I want to make this crystal clear: five hours of interviews should make you sure that the candidate is great at doing that work, not that the candidate is great at giving the answers that you want. 30 full interviews loops in 4 months and only one arguable rejection from the tech side means that I am right: nobody argue on my technical skills, but you found “better candidates” because they know how to answer what is the next behavioral skill they want to learn, because they say the word “metrics” 5 times instead of 2 or because in a couple of questions they see you nodding at the first answer and they stop speaking, while I continued and looked talkative.
And your processes ignore at all skills like being proactive, energetic and the impact on motivation and mood that some personalities, like mine, have on the other team members. Even the meta recruiter told me that she never gave a rejection to a person having a great reaction like mine before. It was not her fault if I failed, or if their process is like that, so I was super fun with her – are you sure that your best fit has such a great impact on people?
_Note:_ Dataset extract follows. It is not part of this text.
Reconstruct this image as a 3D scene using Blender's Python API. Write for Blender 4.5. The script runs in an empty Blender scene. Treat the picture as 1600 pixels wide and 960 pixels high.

Are you taking care of that in your interview process? Do you, recruiter, know that a tech leader who knows how to make the 4-5 people he is leading being motivated, generates more value for the company that a person who is already aligned to your Product way of working and who is simply not a motivator?

Anyway, in the last weeks I got 3 offers. I chose one of them. My search is ended. But I feel empathy for the stress that most of the people experience because of the job search.
When I was the interviewer, a team player, an honest person and a proactive member was more important than a person who was already 100% aligned to our way of working. And that’s how I built great teams.
And I am totally aware of some strategies of recruitment like delaying less interesting candidates to speed up those who look better fit, and I know that some of those feedback should be simply read as “sorry, our best fit has accepted the role, so now we say to you whatever, like that you were not jumping the rope while we were interviewing you” but, besides being a useless lack of honesty (why don’t you tell me “sorry, the position has been covered with another candidate“?), the three examples I gave are definitely not in that area. I hope those companies have covered their position with one of those “great leaders” that I am seeing around, and I am sure that some of those companies did that, because the percentage of great leaders that I met in my life is very low.